**PROBLEM**
Copy exactly the lines from the beginning of the data down to and including the line holding "cloud('low_cloud',945,146,6600,90,34,(.66,.69,.72),1.0,5.2)", without any pictures.

**PROVIDED DATA**
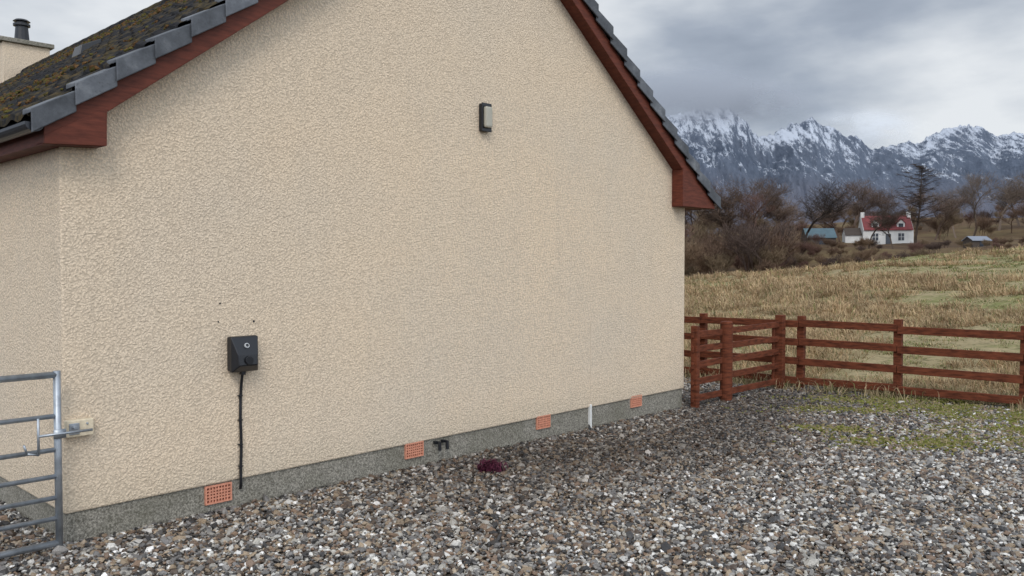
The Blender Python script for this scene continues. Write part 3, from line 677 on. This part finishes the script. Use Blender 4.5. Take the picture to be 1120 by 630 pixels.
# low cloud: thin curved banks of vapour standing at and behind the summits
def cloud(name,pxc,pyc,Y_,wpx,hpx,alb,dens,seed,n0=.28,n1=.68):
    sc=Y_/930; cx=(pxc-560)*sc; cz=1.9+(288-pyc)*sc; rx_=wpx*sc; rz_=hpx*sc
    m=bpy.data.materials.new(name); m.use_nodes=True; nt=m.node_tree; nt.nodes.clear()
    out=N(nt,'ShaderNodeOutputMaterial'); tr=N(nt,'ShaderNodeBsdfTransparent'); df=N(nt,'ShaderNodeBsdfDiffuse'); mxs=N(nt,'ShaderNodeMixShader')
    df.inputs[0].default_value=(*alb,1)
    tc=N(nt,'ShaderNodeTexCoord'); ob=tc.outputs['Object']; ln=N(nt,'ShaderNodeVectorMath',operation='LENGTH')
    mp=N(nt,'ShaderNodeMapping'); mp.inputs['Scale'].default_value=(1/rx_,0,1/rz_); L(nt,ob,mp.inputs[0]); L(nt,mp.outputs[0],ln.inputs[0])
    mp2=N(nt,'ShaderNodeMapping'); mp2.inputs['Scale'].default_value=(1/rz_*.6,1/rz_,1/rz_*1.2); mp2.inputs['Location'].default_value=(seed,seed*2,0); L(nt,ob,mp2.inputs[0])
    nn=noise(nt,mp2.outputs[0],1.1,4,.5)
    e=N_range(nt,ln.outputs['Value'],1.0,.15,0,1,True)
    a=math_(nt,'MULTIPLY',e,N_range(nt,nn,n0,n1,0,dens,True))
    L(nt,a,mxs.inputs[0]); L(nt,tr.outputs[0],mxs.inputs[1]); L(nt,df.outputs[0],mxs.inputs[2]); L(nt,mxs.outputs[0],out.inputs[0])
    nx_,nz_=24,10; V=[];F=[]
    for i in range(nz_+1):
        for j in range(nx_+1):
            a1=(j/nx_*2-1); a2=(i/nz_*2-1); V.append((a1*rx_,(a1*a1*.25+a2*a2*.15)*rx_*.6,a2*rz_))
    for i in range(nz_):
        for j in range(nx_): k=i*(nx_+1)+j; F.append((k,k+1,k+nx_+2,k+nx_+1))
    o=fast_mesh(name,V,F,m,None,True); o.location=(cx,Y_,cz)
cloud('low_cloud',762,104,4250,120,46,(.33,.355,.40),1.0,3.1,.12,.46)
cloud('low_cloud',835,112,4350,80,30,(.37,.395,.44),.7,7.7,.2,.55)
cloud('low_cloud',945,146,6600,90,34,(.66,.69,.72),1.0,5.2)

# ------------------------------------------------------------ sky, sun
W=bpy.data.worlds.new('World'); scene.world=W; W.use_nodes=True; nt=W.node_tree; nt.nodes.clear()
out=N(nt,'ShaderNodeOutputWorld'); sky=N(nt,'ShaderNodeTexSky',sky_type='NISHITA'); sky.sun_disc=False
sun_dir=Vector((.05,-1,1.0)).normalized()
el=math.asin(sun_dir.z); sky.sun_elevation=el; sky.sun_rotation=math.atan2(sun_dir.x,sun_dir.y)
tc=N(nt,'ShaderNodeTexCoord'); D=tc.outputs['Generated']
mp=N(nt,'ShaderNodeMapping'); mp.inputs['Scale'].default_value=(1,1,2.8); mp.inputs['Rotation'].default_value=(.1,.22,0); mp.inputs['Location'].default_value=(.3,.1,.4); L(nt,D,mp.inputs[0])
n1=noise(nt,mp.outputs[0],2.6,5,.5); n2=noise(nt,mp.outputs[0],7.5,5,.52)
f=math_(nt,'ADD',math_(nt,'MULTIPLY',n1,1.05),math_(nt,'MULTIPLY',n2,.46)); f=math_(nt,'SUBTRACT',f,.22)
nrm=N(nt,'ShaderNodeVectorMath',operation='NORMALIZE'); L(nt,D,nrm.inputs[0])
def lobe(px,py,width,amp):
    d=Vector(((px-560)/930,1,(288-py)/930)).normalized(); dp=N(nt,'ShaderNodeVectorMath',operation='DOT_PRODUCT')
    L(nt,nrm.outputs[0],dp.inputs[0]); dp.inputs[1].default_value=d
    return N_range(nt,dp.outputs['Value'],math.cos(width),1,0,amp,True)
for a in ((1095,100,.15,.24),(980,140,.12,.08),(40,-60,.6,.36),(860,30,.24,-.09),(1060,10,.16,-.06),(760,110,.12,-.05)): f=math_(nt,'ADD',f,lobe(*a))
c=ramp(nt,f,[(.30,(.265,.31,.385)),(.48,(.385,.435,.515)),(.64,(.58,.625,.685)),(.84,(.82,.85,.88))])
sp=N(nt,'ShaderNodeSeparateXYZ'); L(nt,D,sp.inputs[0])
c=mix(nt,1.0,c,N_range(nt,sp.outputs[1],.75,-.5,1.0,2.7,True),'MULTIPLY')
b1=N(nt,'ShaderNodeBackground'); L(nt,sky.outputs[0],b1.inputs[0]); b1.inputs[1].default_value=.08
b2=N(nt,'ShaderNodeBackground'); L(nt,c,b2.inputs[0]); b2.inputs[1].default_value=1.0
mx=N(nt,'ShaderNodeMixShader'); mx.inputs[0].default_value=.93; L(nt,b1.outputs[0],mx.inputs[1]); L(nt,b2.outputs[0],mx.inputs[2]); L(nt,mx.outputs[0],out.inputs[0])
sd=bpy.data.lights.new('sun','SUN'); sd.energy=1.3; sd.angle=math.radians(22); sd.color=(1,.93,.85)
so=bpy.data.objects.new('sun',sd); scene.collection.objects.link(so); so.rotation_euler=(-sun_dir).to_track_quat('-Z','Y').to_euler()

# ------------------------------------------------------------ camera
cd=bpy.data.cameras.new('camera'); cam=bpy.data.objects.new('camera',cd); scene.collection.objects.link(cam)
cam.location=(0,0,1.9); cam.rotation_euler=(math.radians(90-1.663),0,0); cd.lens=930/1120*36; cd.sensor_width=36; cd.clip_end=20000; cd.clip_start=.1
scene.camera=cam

**SOLUTION TO THE PROBLEM**
The Blender Python script for this scene continues. Write part 3, from line 677 on. This part finishes the script. Use Blender 4.5. Take the picture to be 1120 by 630 pixels.
# low cloud: thin curved banks of vapour standing at and behind the summits
def cloud(name,pxc,pyc,Y_,wpx,hpx,alb,dens,seed,n0=.28,n1=.68):
    sc=Y_/930; cx=(pxc-560)*sc; cz=1.9+(288-pyc)*sc; rx_=wpx*sc; rz_=hpx*sc
    m=bpy.data.materials.new(name); m.use_nodes=True; nt=m.node_tree; nt.nodes.clear()
    out=N(nt,'ShaderNodeOutputMaterial'); tr=N(nt,'ShaderNodeBsdfTransparent'); df=N(nt,'ShaderNodeBsdfDiffuse'); mxs=N(nt,'ShaderNodeMixShader')
    df.inputs[0].default_value=(*alb,1)
    tc=N(nt,'ShaderNodeTexCoord'); ob=tc.outputs['Object']; ln=N(nt,'ShaderNodeVectorMath',operation='LENGTH')
    mp=N(nt,'ShaderNodeMapping'); mp.inputs['Scale'].default_value=(1/rx_,0,1/rz_); L(nt,ob,mp.inputs[0]); L(nt,mp.outputs[0],ln.inputs[0])
    mp2=N(nt,'ShaderNodeMapping'); mp2.inputs['Scale'].default_value=(1/rz_*.6,1/rz_,1/rz_*1.2); mp2.inputs['Location'].default_value=(seed,seed*2,0); L(nt,ob,mp2.inputs[0])
    nn=noise(nt,mp2.outputs[0],1.1,4,.5)
    e=N_range(nt,ln.outputs['Value'],1.0,.15,0,1,True)
    a=math_(nt,'MULTIPLY',e,N_range(nt,nn,n0,n1,0,dens,True))
    L(nt,a,mxs.inputs[0]); L(nt,tr.outputs[0],mxs.inputs[1]); L(nt,df.outputs[0],mxs.inputs[2]); L(nt,mxs.outputs[0],out.inputs[0])
    nx_,nz_=24,10; V=[];F=[]
    for i in range(nz_+1):
        for j in range(nx_+1):
            a1=(j/nx_*2-1); a2=(i/nz_*2-1); V.append((a1*rx_,(a1*a1*.25+a2*a2*.15)*rx_*.6,a2*rz_))
    for i in range(nz_):
        for j in range(nx_): k=i*(nx_+1)+j; F.append((k,k+1,k+nx_+2,k+nx_+1))
    o=fast_mesh(name,V,F,m,None,True); o.location=(cx,Y_,cz)
cloud('low_cloud',762,104,4250,120,46,(.33,.355,.40),1.0,3.1,.12,.46)
cloud('low_cloud',835,112,4350,80,30,(.37,.395,.44),.7,7.7,.2,.55)
cloud('low_cloud',945,146,6600,90,34,(.66,.69,.72),1.0,5.2)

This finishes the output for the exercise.